Repeat each entry as written and leave the images out of the copy.
------ Excerpted records
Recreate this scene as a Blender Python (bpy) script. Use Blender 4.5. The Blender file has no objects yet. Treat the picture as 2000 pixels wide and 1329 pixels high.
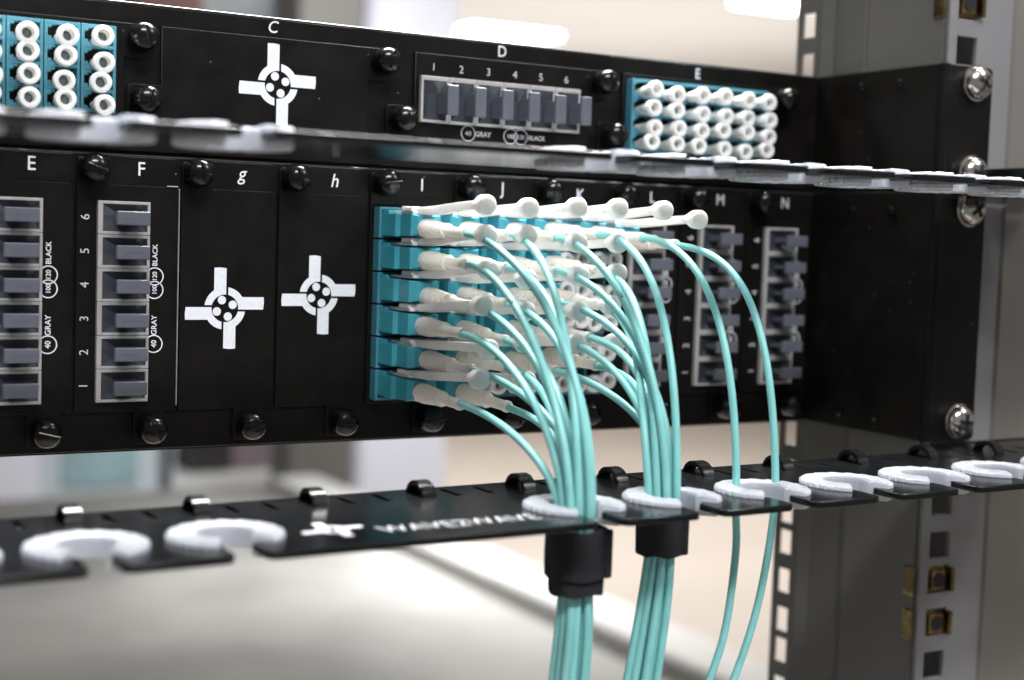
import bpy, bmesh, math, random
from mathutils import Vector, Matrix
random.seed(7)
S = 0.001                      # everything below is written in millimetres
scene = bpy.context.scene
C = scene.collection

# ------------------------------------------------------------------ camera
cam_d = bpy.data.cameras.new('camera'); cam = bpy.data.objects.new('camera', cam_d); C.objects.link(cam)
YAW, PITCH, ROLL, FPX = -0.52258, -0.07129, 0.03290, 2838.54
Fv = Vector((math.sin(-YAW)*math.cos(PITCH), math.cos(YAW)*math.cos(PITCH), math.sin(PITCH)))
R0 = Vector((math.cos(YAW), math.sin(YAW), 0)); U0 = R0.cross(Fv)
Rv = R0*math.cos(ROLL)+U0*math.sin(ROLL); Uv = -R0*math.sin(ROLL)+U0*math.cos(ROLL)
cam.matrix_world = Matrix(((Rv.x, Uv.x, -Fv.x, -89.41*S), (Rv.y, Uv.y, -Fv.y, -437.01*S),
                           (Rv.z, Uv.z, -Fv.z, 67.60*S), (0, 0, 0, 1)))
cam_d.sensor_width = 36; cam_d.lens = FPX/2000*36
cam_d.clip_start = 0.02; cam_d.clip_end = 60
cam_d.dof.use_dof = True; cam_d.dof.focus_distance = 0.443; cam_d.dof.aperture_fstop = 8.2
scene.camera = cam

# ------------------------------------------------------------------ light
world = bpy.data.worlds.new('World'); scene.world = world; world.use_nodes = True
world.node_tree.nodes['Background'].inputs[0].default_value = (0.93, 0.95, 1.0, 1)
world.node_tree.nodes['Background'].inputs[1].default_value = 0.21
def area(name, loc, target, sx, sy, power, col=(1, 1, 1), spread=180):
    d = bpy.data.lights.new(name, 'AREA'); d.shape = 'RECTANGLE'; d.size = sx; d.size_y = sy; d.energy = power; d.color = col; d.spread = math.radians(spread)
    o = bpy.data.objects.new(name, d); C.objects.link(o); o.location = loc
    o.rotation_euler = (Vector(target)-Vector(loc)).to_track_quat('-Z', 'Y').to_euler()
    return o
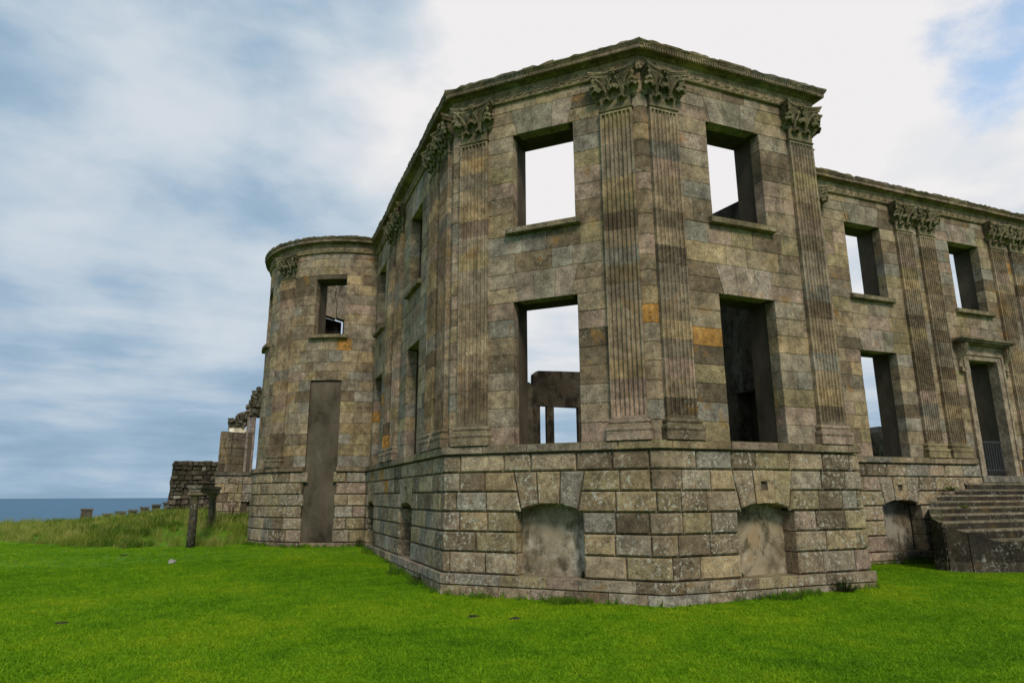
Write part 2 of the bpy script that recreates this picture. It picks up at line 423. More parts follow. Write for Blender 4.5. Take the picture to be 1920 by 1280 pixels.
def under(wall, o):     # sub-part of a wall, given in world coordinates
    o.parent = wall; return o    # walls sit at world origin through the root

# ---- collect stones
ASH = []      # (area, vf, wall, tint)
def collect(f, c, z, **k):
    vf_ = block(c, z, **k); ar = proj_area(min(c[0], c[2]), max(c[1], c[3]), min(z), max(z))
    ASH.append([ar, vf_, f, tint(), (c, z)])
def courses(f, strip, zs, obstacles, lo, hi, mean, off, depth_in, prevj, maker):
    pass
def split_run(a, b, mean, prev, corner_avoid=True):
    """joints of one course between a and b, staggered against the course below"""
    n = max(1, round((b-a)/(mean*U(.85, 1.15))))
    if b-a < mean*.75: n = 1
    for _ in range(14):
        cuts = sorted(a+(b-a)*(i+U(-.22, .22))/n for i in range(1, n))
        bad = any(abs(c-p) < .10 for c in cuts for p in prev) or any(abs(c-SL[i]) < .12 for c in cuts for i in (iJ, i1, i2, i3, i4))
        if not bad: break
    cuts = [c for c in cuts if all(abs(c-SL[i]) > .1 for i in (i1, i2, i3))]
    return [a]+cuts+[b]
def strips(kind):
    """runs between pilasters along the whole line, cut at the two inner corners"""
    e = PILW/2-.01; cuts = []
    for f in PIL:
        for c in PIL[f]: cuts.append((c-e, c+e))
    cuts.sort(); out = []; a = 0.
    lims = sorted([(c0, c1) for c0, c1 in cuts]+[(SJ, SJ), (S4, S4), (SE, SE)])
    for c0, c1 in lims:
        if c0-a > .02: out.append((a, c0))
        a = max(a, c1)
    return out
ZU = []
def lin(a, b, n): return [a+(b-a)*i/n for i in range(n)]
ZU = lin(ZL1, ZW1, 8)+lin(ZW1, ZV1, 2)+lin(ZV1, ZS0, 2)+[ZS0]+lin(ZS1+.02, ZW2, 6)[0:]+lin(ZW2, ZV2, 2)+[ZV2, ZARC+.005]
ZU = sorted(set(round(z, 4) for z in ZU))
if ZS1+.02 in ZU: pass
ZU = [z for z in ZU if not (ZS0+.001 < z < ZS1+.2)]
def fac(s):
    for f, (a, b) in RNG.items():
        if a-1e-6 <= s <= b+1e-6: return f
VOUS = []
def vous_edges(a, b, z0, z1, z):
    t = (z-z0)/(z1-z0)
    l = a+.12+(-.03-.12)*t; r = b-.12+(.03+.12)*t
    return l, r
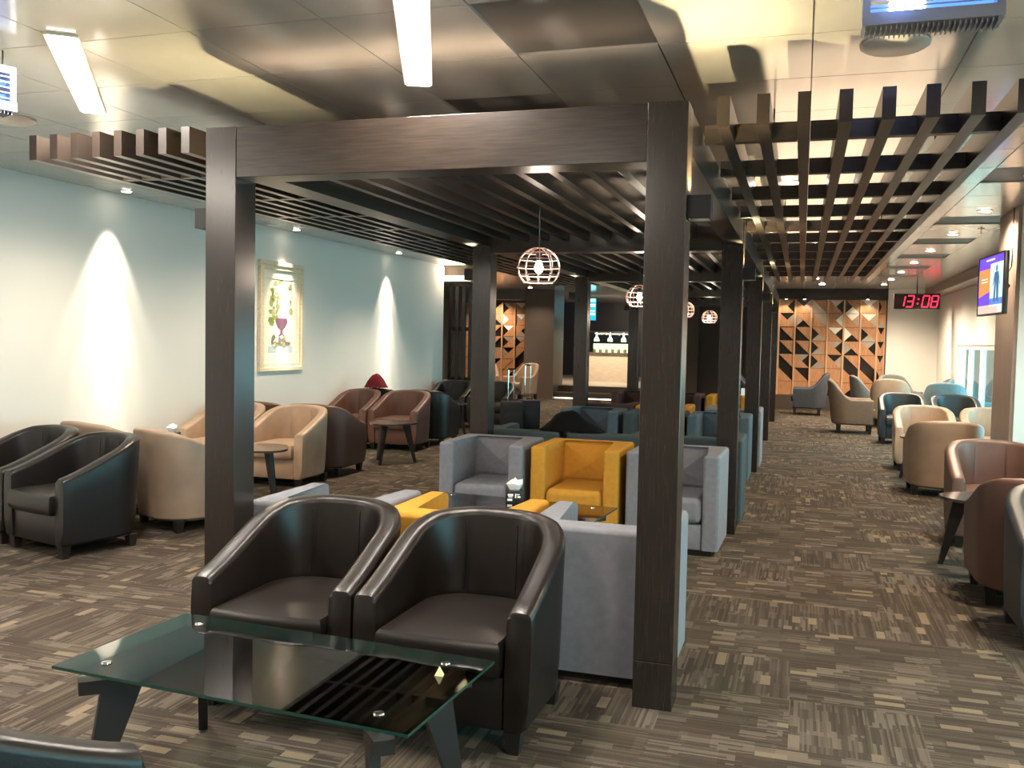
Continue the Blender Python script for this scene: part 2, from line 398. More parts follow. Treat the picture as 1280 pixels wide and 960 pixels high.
------------
## Full solution
Recreate this scene as a Blender Python (bpy) script. Use Blender 4.5. The Blender file has no objects yet. Treat the picture as 2000 pixels wide and 1329 pixels high.
import bpy, bmesh, math, random
from mathutils import Vector, Matrix
random.seed(7)
S = 0.001                      # everything below is written in millimetres
scene = bpy.context.scene
C = scene.collection

# ------------------------------------------------------------------ camera
cam_d = bpy.data.cameras.new('camera'); cam = bpy.data.objects.new('camera', cam_d); C.objects.link(cam)
YAW, PITCH, ROLL, FPX = -0.52258, -0.07129, 0.03290, 2838.54
Fv = Vector((math.sin(-YAW)*math.cos(PITCH), math.cos(YAW)*math.cos(PITCH), math.sin(PITCH)))
R0 = Vector((math.cos(YAW), math.sin(YAW), 0)); U0 = R0.cross(Fv)
Rv = R0*math.cos(ROLL)+U0*math.sin(ROLL); Uv = -R0*math.sin(ROLL)+U0*math.cos(ROLL)
cam.matrix_world = Matrix(((Rv.x, Uv.x, -Fv.x, -89.41*S), (Rv.y, Uv.y, -Fv.y, -437.01*S),
                           (Rv.z, Uv.z, -Fv.z, 67.60*S), (0, 0, 0, 1)))
cam_d.sensor_width = 36; cam_d.lens = FPX/2000*36
cam_d.clip_start = 0.02; cam_d.clip_end = 60
cam_d.dof.use_dof = True; cam_d.dof.focus_distance = 0.443; cam_d.dof.aperture_fstop = 8.2
scene.camera = cam

# ------------------------------------------------------------------ light
world = bpy.data.worlds.new('World'); scene.world = world; world.use_nodes = True
world.node_tree.nodes['Background'].inputs[0].default_value = (0.93, 0.95, 1.0, 1)
world.node_tree.nodes['Background'].inputs[1].default_value = 0.21
def area(name, loc, target, sx, sy, power, col=(1, 1, 1), spread=180):
    d = bpy.data.lights.new(name, 'AREA'); d.shape = 'RECTANGLE'; d.size = sx; d.size_y = sy; d.energy = power; d.color = col; d.spread = math.radians(spread)
    o = bpy.data.objects.new(name, d); C.objects.link(o); o.location = loc
    o.rotation_euler = (Vector(target)-Vector(loc)).to_track_quat('-Z', 'Y').to_euler()
    return o
Write part 2 of the bpy script that recreates this picture. It picks up at line 423. More parts follow. Write for Blender 4.5. Take the picture to be 1920 by 1280 pixels.
def under(wall, o):     # sub-part of a wall, given in world coordinates
    o.parent = wall; return o    # walls sit at world origin through the root

# ---- collect stones
ASH = []      # (area, vf, wall, tint)
def collect(f, c, z, **k):
    vf_ = block(c, z, **k); ar = proj_area(min(c[0], c[2]), max(c[1], c[3]), min(z), max(z))
    ASH.append([ar, vf_, f, tint(), (c, z)])
def courses(f, strip, zs, obstacles, lo, hi, mean, off, depth_in, prevj, maker):
    pass
def split_run(a, b, mean, prev, corner_avoid=True):
    """joints of one course between a and b, staggered against the course below"""
    n = max(1, round((b-a)/(mean*U(.85, 1.15))))
    if b-a < mean*.75: n = 1
    for _ in range(14):
        cuts = sorted(a+(b-a)*(i+U(-.22, .22))/n for i in range(1, n))
        bad = any(abs(c-p) < .10 for c in cuts for p in prev) or any(abs(c-SL[i]) < .12 for c in cuts for i in (iJ, i1, i2, i3, i4))
        if not bad: break
    cuts = [c for c in cuts if all(abs(c-SL[i]) > .1 for i in (i1, i2, i3))]
    return [a]+cuts+[b]
def strips(kind):
    """runs between pilasters along the whole line, cut at the two inner corners"""
    e = PILW/2-.01; cuts = []
    for f in PIL:
        for c in PIL[f]: cuts.append((c-e, c+e))
    cuts.sort(); out = []; a = 0.
    lims = sorted([(c0, c1) for c0, c1 in cuts]+[(SJ, SJ), (S4, S4), (SE, SE)])
    for c0, c1 in lims:
        if c0-a > .02: out.append((a, c0))
        a = max(a, c1)
    return out
ZU = []
def lin(a, b, n): return [a+(b-a)*i/n for i in range(n)]
ZU = lin(ZL1, ZW1, 8)+lin(ZW1, ZV1, 2)+lin(ZV1, ZS0, 2)+[ZS0]+lin(ZS1+.02, ZW2, 6)[0:]+lin(ZW2, ZV2, 2)+[ZV2, ZARC+.005]
ZU = sorted(set(round(z, 4) for z in ZU))
if ZS1+.02 in ZU: pass
ZU = [z for z in ZU if not (ZS0+.001 < z < ZS1+.2)]
def fac(s):
    for f, (a, b) in RNG.items():
        if a-1e-6 <= s <= b+1e-6: return f
VOUS = []
def vous_edges(a, b, z0, z1, z):
    t = (z-z0)/(z1-z0)
    l = a+.12+(-.03-.12)*t; r = b-.12+(.03+.12)*t
    return l, r
Continue the Blender Python script for this scene: part 2, from line 398. More parts follow. Treat the picture as 1280 pixels wide and 960 pixels high.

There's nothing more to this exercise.